President Bush was constantly referred to as a chimp. There's even a blog called The Smirking Chimp, meaning the former prez.
Carolyn Kay
MakeThemAccountable.com
As the writer of this article mentioned, at its best, The Post is saying that the bill was written by a monkey, as in, "Even a monkey could do it." At its worst, they're invoking Obama, and him being shot for writing said bill. Who else would they be talking about? We've already had one apologist on here talking about "Congress" wrote the bill, which is correct, but Obama was the driver, the architect of it, and the main protagonist for said stimulus bill. I don't think that this cartoon could be any other thing rather than calling out Obama, and showing it in a super violent way.
To the first poster on here, can you show us some of these cartoons where republican politicians were shown being gunned down? Or are you just imagining that these cartoons happened? Or do you just assume that they exist? If they do exist, then yes, those are just as bad. See, thing is, most liberals that I know can call BS on their own side when they think what they're doing is BS. Most of the time, this is portrayed in the conservative media (ie, the MSM) as bitter infighting in the democratic party, but the republicans normally (as we saw with the actual stimulus bill) march in lockstep, and do what they're told, regardless of how that affects, you know, America.
When I first glanced at the above, I thought about the old saw, "an infinite # of primates, an infinite # number of typewriters and at some time all the great works will come forth" (or something to that effect). However one looks at the cartoon, it should not be seen as humor, but at the same time, I don't see any racial undertones, just a failed attempt to make a point.
I think that they used the image of a monkey due to the savage attack that a woman incurred at the hands of a chimp, whereas, I think she was either killed, or was very close to being killed by the actual chimp.
Someone at the Post should have some editorial savvy and get on things like this, but something tells me, that won't happen.

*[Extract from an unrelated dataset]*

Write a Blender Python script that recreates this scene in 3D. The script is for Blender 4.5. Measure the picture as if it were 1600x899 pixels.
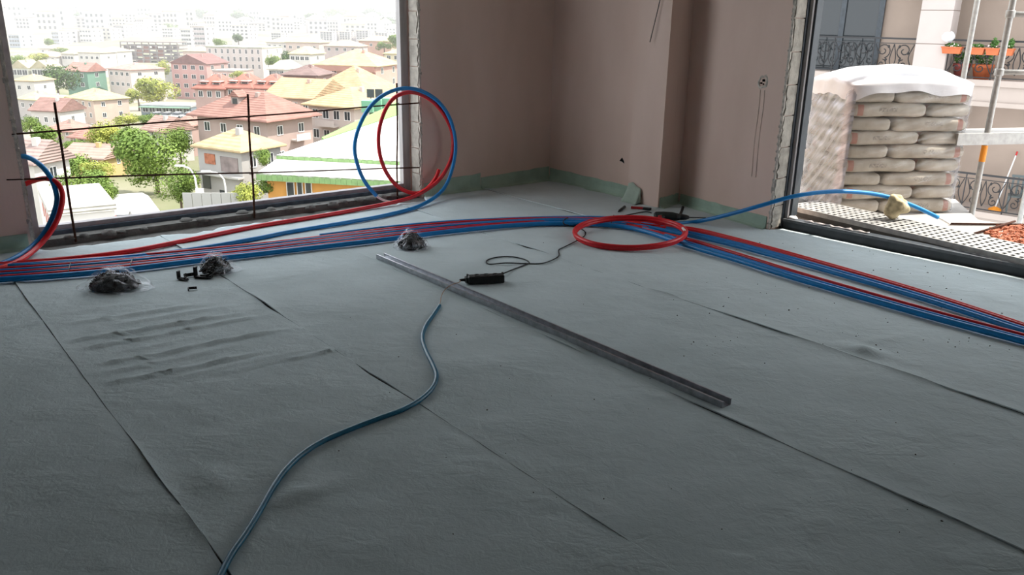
import bpy, bmesh, math, random
import numpy as np
from mathutils import Vector, Matrix

for _o in list(bpy.data.objects):
    bpy.data.objects.remove(_o)
SC = bpy.context.scene
COL = SC.collection
random.seed(7)
RNG = np.random.default_rng(7)

# ------------------------------------------------------------------ camera
F_PX, PITCH, ROLL, CAM_H = 1288.0, math.radians(18.06), math.radians(1.0), 1.57
CAM = Vector((0, 0, CAM_H))
_R, _U = Vector((1, 0, 0)), Vector((0, math.sin(PITCH), math.cos(PITCH)))
FWD = Vector((0, math.cos(PITCH), -math.sin(PITCH)))
RIGHT = _R * math.cos(ROLL) + _U * math.sin(ROLL)
UP = _U * math.cos(ROLL) - _R * math.sin(ROLL)
cam_data = bpy.data.cameras.new('camera')
cam_data.sensor_width = 36.0
cam_data.lens = F_PX * 36.0 / 1600.0
cam_data.clip_start, cam_data.clip_end = 0.05, 6000
cam = bpy.data.objects.new('camera', cam_data)
M3 = Matrix((RIGHT, UP, -FWD)).transposed()
cam.matrix_world = Matrix.Translation(CAM) @ M3.to_4x4()
COL.objects.link(cam)
SC.camera = cam

# ------------------------------------------------------------------ world, sun, exposure
world = bpy.data.worlds.new('hazy_sky')
SC.world = world
world.use_nodes = True
_nt = world.node_tree
_bg = _nt.nodes['Background']
_bg.inputs['Color'].default_value = (0.90, 0.95, 1.0, 1)
_bg.inputs['Strength'].default_value = 1.9
sun_data = bpy.data.lights.new('sun', 'SUN')
sun_data.energy = 5.4
sun_data.color = (1.0, 0.95, 0.86)
sun_data.angle = math.radians(0.6)
sun = bpy.data.objects.new('sun', sun_data)
SUN_EL, SUN_AZ = math.radians(58), math.radians(4)        # azimuth from +X towards +Y
_sd = Vector((math.cos(SUN_EL) * math.cos(SUN_AZ), math.cos(SUN_EL) * math.sin(SUN_AZ), math.sin(SUN_EL)))
sun.rotation_euler = _sd.to_track_quat('Z', 'Y').to_euler()
sun.location = (20, 0, 30)
COL.objects.link(sun)
SC.view_settings.view_transform = 'Standard'
SC.view_settings.look = 'None'
SC.view_settings.gamma = 1.0
SC.view_settings.use_curve_mapping = False
SC.view_settings.exposure = 0.66
try:
    SC.cycles.use_denoising = True
    SC.cycles.max_bounces = 8
    SC.cycles.diffuse_bounces = 5
    SC.cycles.transparent_max_bounces = 16
except Exception:
    pass

# ------------------------------------------------------------------ sight lines used for surveying the photograph
def ray(px, py):
    return RIGHT * ((px - 800) / F_PX) - UP * ((py - 449.5) / F_PX) + FWD
def fl(px, py, z=0.0):
    d = ray(px, py)
    return CAM + d * ((z - CAM_H) / d.z)
def at(px, py, y):
    d = ray(px, py)
    return CAM + d * (y / d.y)
def on_plane(px, py, p0, n):
    d = ray(px, py)
    p0, n = Vector(p0), Vector(n)
    return CAM + d * ((p0 - CAM).dot(n) / d.dot(n))

# ------------------------------------------------------------------ mesh helpers
class MB:
    def __init__(s):
        s.v, s.f = [], []
    def add(s, vs, fs):
        o = len(s.v)
        s.v += [tuple(p) for p in vs]
        s.f += [tuple(i + o for i in f) for f in fs]
        return s
    def box(s, c, size, rz=0.0, rot=None):
        hx, hy, hz = size[0] / 2, size[1] / 2, size[2] / 2
        m = rot if rot is not None else Matrix.Rotation(rz, 3, 'Z')
        c = Vector(c)
        vs = [c + m @ Vector((x * hx, y * hy, z * hz)) for z in (-1, 1) for y in (-1, 1) for x in (-1, 1)]
        return s.add(vs, [(0, 2, 3, 1), (4, 5, 7, 6), (0, 1, 5, 4), (2, 6, 7, 3), (0, 4, 6, 2), (1, 3, 7, 5)])
    def prism(s, poly, z0, z1):
        n = len(poly)
        a = sum(poly[i][0] * poly[(i + 1) % n][1] - poly[(i + 1) % n][0] * poly[i][1] for i in range(n))
        if a < 0:
            poly = poly[::-1]
        vs = [(p[0], p[1], z0) for p in poly] + [(p[0], p[1], z1) for p in poly]
        fs = [tuple(range(n - 1, -1, -1)), tuple(range(n, 2 * n))]
        fs += [(i, (i + 1) % n, n + (i + 1) % n, n + i) for i in range(n)]
        return s.add(vs, fs)
    def tube(s, pts, r, k=8, cap=True):
        pts = [Vector(p) for p in pts]
        n = len(pts)
        rr = r if isinstance(r, (list, tuple)) else [r] * n
        up = Vector((0, 0, 1))
        vs, fs = [], []
        prev = None
        for i, p in enumerate(pts):
            t = (pts[min(i + 1, n - 1)] - pts[max(i - 1, 0)]).normalized()
            if prev is None:
                a = up if abs(t.z) < 0.9 else Vector((1, 0, 0))
                x = (a - t * a.dot(t)).normalized()
            else:
                x = (prev - t * prev.dot(t)).normalized()
            prev = x
            y = t.cross(x)
            for j in range(k):
                q = 2 * math.pi * j / k
                vs.append(p + (x * math.cos(q) + y * math.sin(q)) * rr[i])
        for i in range(n - 1):
            for j in range(k):
                fs.append((i * k + j, i * k + (j + 1) % k, (i + 1) * k + (j + 1) % k, (i + 1) * k + j))
        if cap:
            fs.append(tuple(range(k - 1, -1, -1)))
            fs.append(tuple((n - 1) * k + j for j in range(k)))
        return s.add(vs, fs)
    def lathe(s, prof, c=(0, 0, 0), k=14, rot=None):
        c = Vector(c)
        vs, fs = [], []
        for (r, z) in prof:
            for j in range(k):
                q = 2 * math.pi * j / k
                p = Vector((r * math.cos(q), r * math.sin(q), z))
                vs.append(c + (rot @ p if rot is not None else p))
        m = len(prof)
        for i in range(m - 1):
            for j in range(k):
                fs.append((i * k + j, i * k + (j + 1) % k, (i + 1) * k + (j + 1) % k, (i + 1) * k + j))
        fs.append(tuple(range(k - 1, -1, -1)))
        fs.append(tuple((m - 1) * k + j for j in range(k)))
        return s.add(vs, fs)
    def grid(s, X, Y, Z):
        n, m = X.shape
        o = len(s.v)
        s.v += list(zip(X.ravel().tolist(), Y.ravel().tolist(), Z.ravel().tolist()))
        for i in range(n - 1):
            for j in range(m - 1):
                a = o + i * m + j
                s.f.append((a, a + 1, a + m + 1, a + m))
        return s
    def mesh(s, name, m, smooth=False):
        me = bpy.data.meshes.new(name)
        me.from_pydata(s.v, [], s.f)
        if m is not None:
            me.materials.append(m)
        if smooth:
            me.polygons.foreach_set('use_smooth', [True] * len(me.polygons))
        me.update()
        return me
    def build(s, name, m, parent=None, smooth=False, bevel=0.0):
        return link(name, s.mesh(name, m, smooth), parent, bevel)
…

Oh, I certainly think the chimp attack lead the way here. As I said, a failed attempt at humor, big city style.
In regards to cartoons depicting the murder of R political figures, I can only think of the movie by the Canadian (forget his name) depicting the assassination of gwb.. Another sick attempt at humor, I believe.
I can't help but quote The Simpsons' Montgomery Burns when he hired out the monkeys and the typewriters. He pulled a piece of paper from one monkey's work station...
"It was the best of times it was the blurst of times. Stupid monkey!"
One other note regarding the post on Fluffinton. Aren't most political cartooons meant to be controversial?
Most are meant to be satire. Satire can be controversial, but they are mostly to show the controversy over something else in a different light, usually a humorous one.
However, usually the depiction of death in political cartoons crosses the line of satire, whether it be human or animal. Death, to me, is a cold shower on humor and turns satire into something much darker. And to the extremist, it can become a model for something likely not intended by the cartoonist.
Things probably would have been different if the animal wasn't a chimpanzee or if the chimp was not shot to death. However, this just is no laughing matter when historically-sensitive images and stereotypes are used. The Post should have known this was going to happen.
But then again it has people reading the newspaper, right?
Don't assume that those of us outraged by this cartoon were not outraged by the violent cartoons and images used to slander Bush or any other president.
I feel death has no place in political cartoons that are meant to satire in a humorous way, whether it be Obama, Bush, or any politician. I would not even wish it on my worst enemies.